RI ESG Briefing, Dec. 4: National Association of Pension Funds’ engagement survey

The round-up of environmental, social and governance news

Environmental

The Institutional Investors Group on Climate Change (IIGCC) and the Investor Group on Climate Change (IGCC) have said the United Nations’ new Green Climate Fund risks being “strangled at birth” by a call from some countries that the UN should be able to vet any investment made by the fund, according to a Financial Times report. This would be untenable for private sector investors, the paper quoted IIGCC and IGCC heads Stephanie Pfeiffer and Nathan Fabian as saying.

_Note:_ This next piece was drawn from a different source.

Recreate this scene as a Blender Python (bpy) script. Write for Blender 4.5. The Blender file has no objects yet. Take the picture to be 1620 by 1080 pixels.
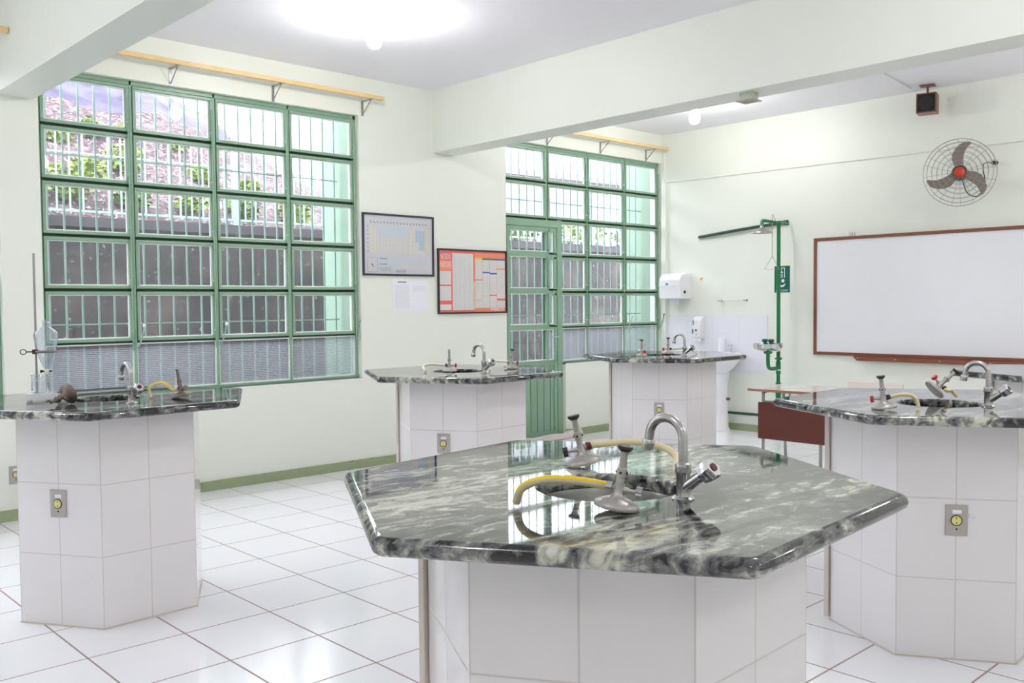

Fund manager Old Mutual’s R3.3bn (€288m) Infrastructural, Developmental and Environmental Assets (IDEAS) Managed Fund, South Africa’s largest domestic infrastructure equity investor, is a consortium member of the 138MW Jeffreys Bay Wind Farm in the Eastern Cape being constructed by developer Mainstream Renewable Power. Mainstream has signed the key agreements with the South African government for a total of 238MW of wind and solar projects in the country with a combined investment of over €500m. Announcement

Australian solar companies Solar Guys International and Mitabu have secured funding for their SGI-Mitabu consortium through a green Islamic bond, or Sukuk, for 50MW of photovoltaic projects in Indonesia. The $100m Green Sukuk is the first tranche of what will be a total of $500m.

Social

US-based exchange operator NASDAQ OMX has become the first North American exchange to join the UN Global Compact, the corporate sustainability framework. “It is becoming increasingly important for businesses of all sizes to set sustainability goals and work towards fulfilling obligations to the larger global community,” says Sandy Frucher, Vice Chairman of NASDAQ OMX. “There is no rulebook on how companies should do this. But at NASDAQ, we aim to provide guidance to our listed companies on how they can begin to decrease their environmental footprint and increase their impact as responsible global leaders.”
Just 30 companies in Australia’s benchmark ASX100 index had their sustainability reporting assured by independent third parties, according to new findings from the Association of Chartered Certified Accountants (ACCA) and the Net Balance Foundation cited by the Sustainability Report. In sum, 85 ASX100 firms made some form of sustainability disclosures during the 2010/2011 financial year.h6. Governance

The National Association of Pension Funds, the UK trade body, says pension funds are increasingly taking up their stewardship responsibilities. Its latest Annual Engagement Survey showed that 71% of respondents had taken the stewardship activities and policies of asset managers into account when selecting them (2011: 48%). And 90% said they had reviewed their asset managers’ application of the stewardship policy. The survey also revealed that pension funds exercised their votes more often and in an increasing number of jurisdictions, with 93% of them having cast their votes this year. But the NAPF said there was still room for improvement, “particularly among investment consultants”.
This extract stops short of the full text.